• **AIM OF THE EXERCISE**:
What is needed is an exact copy of the lines from the one containing "bx('apron', XL, XR, .0182, .034, -.068, -.0302, m_face)" to the one containing "-.1075, m_face, .0008)", both lines included, and no other lines.

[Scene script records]
################
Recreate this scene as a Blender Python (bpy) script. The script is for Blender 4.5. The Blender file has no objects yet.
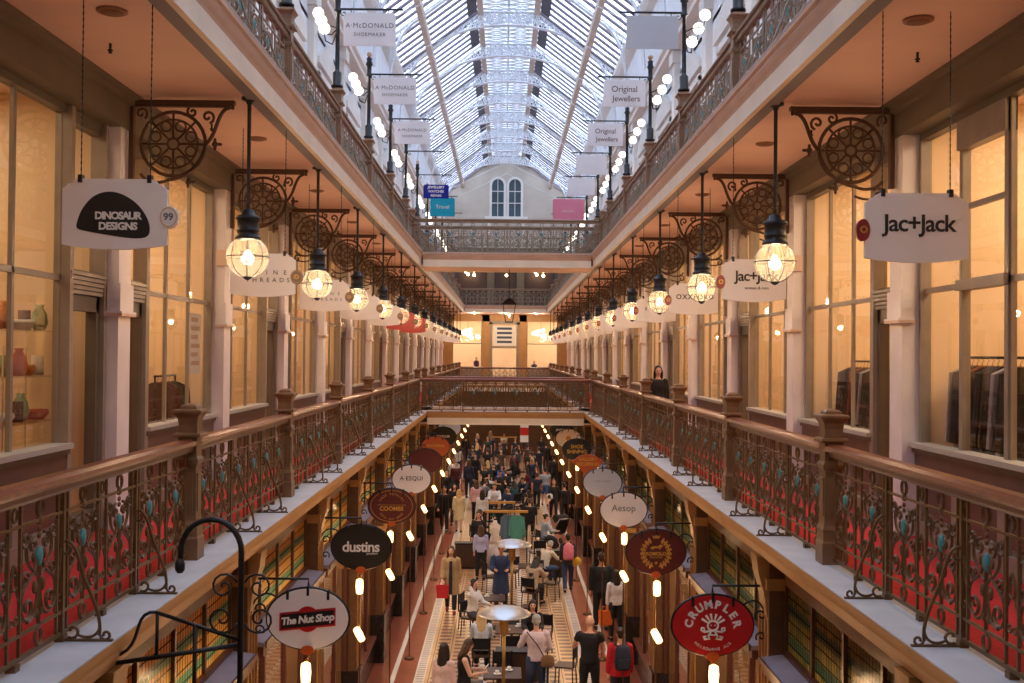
import bpy, math, random
from mathutils import Vector, Matrix
R = random.Random(7)
PI = math.pi
C = bpy.context.scene.collection
SC = bpy.context.scene
E = 6.807            # eye height above the ground floor
D = 4.12             # one bay
L1 = E - 1.857       # top of the first gallery's ledge
CEIL1 = E + 2.70     # gallery ceiling
L2 = E + 3.09        # top of the second gallery's ledge
POST0, COL0 = 9.45, 11.1
XR, XR2 = 2.88, 2.93            # balustrade line
XE = 2.55            # outer ledge edge
XF = 2.62            # fascia face
XC = 4.05            # pilaster face
XG = 4.34            # shop glass
YN, YB1, YB2, YEND, YWALL = 1.6, 34.6, 37.2, 66.0, 71.0
YU1, YU2 = 32.2, 33.9
ORD = ['first','second','third','fourth','fifth','sixth','seventh','eighth','ninth','tenth','eleventh','twelfth','thirteenth','fourteenth','fifteenth','sixteenth','seventeenth','eighteenth']
SIDE = {-1: 'left', 1: 'right'}

# ---------------------------------------------------------------- colours and materials
def lin(c):
    out = []
    for x in c:
        x = x / 255.0
        out.append(x / 12.92 if x <= 0.04045 else ((x + 0.055) / 1.055) ** 2.4)
    return (out[0], out[1], out[2], 1.0)
def newmat(name):
    m = bpy.data.materials.new(name); m.use_nodes = True
    m.node_tree.nodes.clear()
    return m, m.node_tree.nodes, m.node_tree.links
def mat(name, rgb, rough=0.6, metal=0.0, var=0.12, scale=6.0, bump=0.0, spec=0.5):
    m, N, K = newmat(name)
    out = N.new('ShaderNodeOutputMaterial'); b = N.new('ShaderNodeBsdfPrincipled')
    b.inputs['Roughness'].default_value = rough; b.inputs['Metallic'].default_value = metal
    b.inputs['Specular IOR Level'].default_value = spec
    tc = N.new('ShaderNodeTexCoord'); no = N.new('ShaderNodeTexNoise')
    no.inputs['Scale'].default_value = scale; no.inputs['Detail'].default_value = 3
    K.new(tc.outputs['Object'], no.inputs['Vector'])
    mr = N.new('ShaderNodeMapRange')
    mr.inputs['From Min'].default_value = 0.3; mr.inputs['From Max'].default_value = 0.7
    mr.inputs['To Min'].default_value = 1 - var; mr.inputs['To Max'].default_value = 1 + var
    K.new(no.outputs['Fac'], mr.inputs['Value'])
    hs = N.new('ShaderNodeHueSaturation'); hs.inputs['Color'].default_value = lin(rgb)
    K.new(mr.outputs['Result'], hs.inputs['Value'])
    K.new(hs.outputs['Color'], b.inputs['Base Color'])
    if bump:
        bp = N.new('ShaderNodeBump'); bp.inputs['Strength'].default_value = bump; bp.inputs['Distance'].default_value = 0.01
        K.new(no.outputs['Fac'], bp.inputs['Height']); K.new(bp.outputs['Normal'], b.inputs['Normal'])
    K.new(b.outputs['BSDF'], out.inputs['Surface'])
    return m
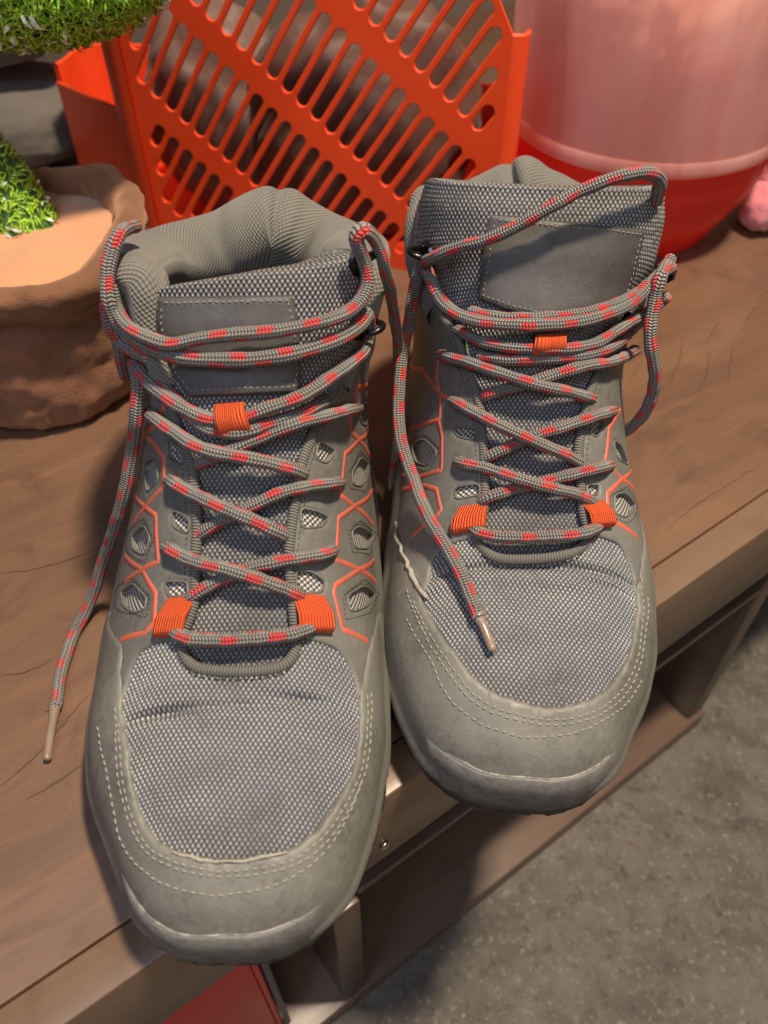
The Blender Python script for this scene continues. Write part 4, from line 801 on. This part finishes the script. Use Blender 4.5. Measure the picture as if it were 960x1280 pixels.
# ================================================================ stand (table) in its own frame
ANG = R(35.83); O0 = np.array([-.1113, .0595])
def tw(x, y, z=0): return (O0[0]+x*math.cos(ANG)-y*math.sin(ANG), O0[1]+x*math.sin(ANG)+y*math.cos(ANG), z)
def wood(name, base, dark, light, cracks=True, sc=1.):
    M = Mat(name, .40, Coat_Weight=.12, Coat_Roughness=.3); v = M.coord()
    x, y, z = M.sep(v); w1 = M.noise(M.coord(scale=(3*sc, 9*sc, 9*sc)), 2.2, 4, .55); 
    cmb = M.node('ShaderNodeCombineXYZ'); M.nt.links.new((x*2.2).s, cmb.inputs[0]); M.nt.links.new((y*30+w1*3.0).s, cmb.inputs[1]); M.nt.links.new((z*30).s, cmb.inputs[2])
    g = M.noise(cmb.outputs[0], 1.6*sc, 7, .62, .35)
    cmb2 = M.node('ShaderNodeCombineXYZ'); M.nt.links.new((x*12).s, cmb2.inputs[0]); M.nt.links.new((y*420+w1*6).s, cmb2.inputs[1]); M.nt.links.new((z*420).s, cmb2.inputs[2])
    f = M.noise(cmb2.outputs[0], 1., 3, .6)
    c = M.mix(M.ramp(g, [(.30, 0), (.52, .5), (.72, 1)]), dark, light); c = M.mix(.35, c, M.mix(f, dark, light))
    big = M.noise(v, 5, 3); c = M.mix(M.ramp(big, [(.35, 0), (.7, .45)]), c, base); stn = M.noise(v, 17, 6, .7, .8); c = M.mix(M.ramp(stn, [(.34, .55), (.46, 0)]), c, dark); c = M.mix(M.ramp(M.noise(v, 210, 4, .75), [(.66, 0), (.74, .5)]), c, (.34, .27, .2))
    M.color(c)
    M.rough(M.ramp(g, [(.3, .42), (.7, .34)]))
    return M.bump(g*.4+f*.5, .00035, .35).m
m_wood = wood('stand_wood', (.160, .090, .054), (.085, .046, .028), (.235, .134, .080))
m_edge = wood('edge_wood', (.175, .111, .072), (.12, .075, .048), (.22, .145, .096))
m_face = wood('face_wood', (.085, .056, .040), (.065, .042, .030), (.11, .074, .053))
m_crack = Mat('grain_dark', .6).color((.085, .048, .030)).m
m_inner = wood('inner_wood', (.14, .093, .068), (.10, .066, .048), (.18, .122, .090))
st = empty('wooden_stand', tw(0, 0, 0), ANG, 'low brown wooden stand the boots stand on, with an open shelf below', 'table')
XL, XR, DP = -.42, 1.0, .80
def bx(name, x0, x1, y0, y1, z0, z1, m, bev=.0008): return box(name, ((x0+x1)/2, (y0+y1)/2, (z0+z1)/2), (x1-x0, y1-y0, z1-z0), m, st, bev)
bx('top_board', XL, XR, .0187, DP, -.030, 0, m_wood, .0007)
bx('front_strip', XL, XR, 0, .0181, -.068, -.0004, m_edge, .0009)
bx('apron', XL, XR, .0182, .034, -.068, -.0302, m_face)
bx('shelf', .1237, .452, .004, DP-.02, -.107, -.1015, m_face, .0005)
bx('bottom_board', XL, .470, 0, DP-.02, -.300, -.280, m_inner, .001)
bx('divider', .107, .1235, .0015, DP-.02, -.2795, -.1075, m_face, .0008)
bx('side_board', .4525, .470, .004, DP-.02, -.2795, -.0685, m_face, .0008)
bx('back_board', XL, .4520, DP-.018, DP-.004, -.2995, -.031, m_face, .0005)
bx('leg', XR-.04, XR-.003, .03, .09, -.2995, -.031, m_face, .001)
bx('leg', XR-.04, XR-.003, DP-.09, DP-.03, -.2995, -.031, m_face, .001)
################
• **OUTPUT FOR THIS TASK**:
bx('apron', XL, XR, .0182, .034, -.068, -.0302, m_face)
bx('shelf', .1237, .452, .004, DP-.02, -.107, -.1015, m_face, .0005)
bx('bottom_board', XL, .470, 0, DP-.02, -.300, -.280, m_inner, .001)
bx('divider', .107, .1235, .0015, DP-.02, -.2795, -.1075, m_face, .0008)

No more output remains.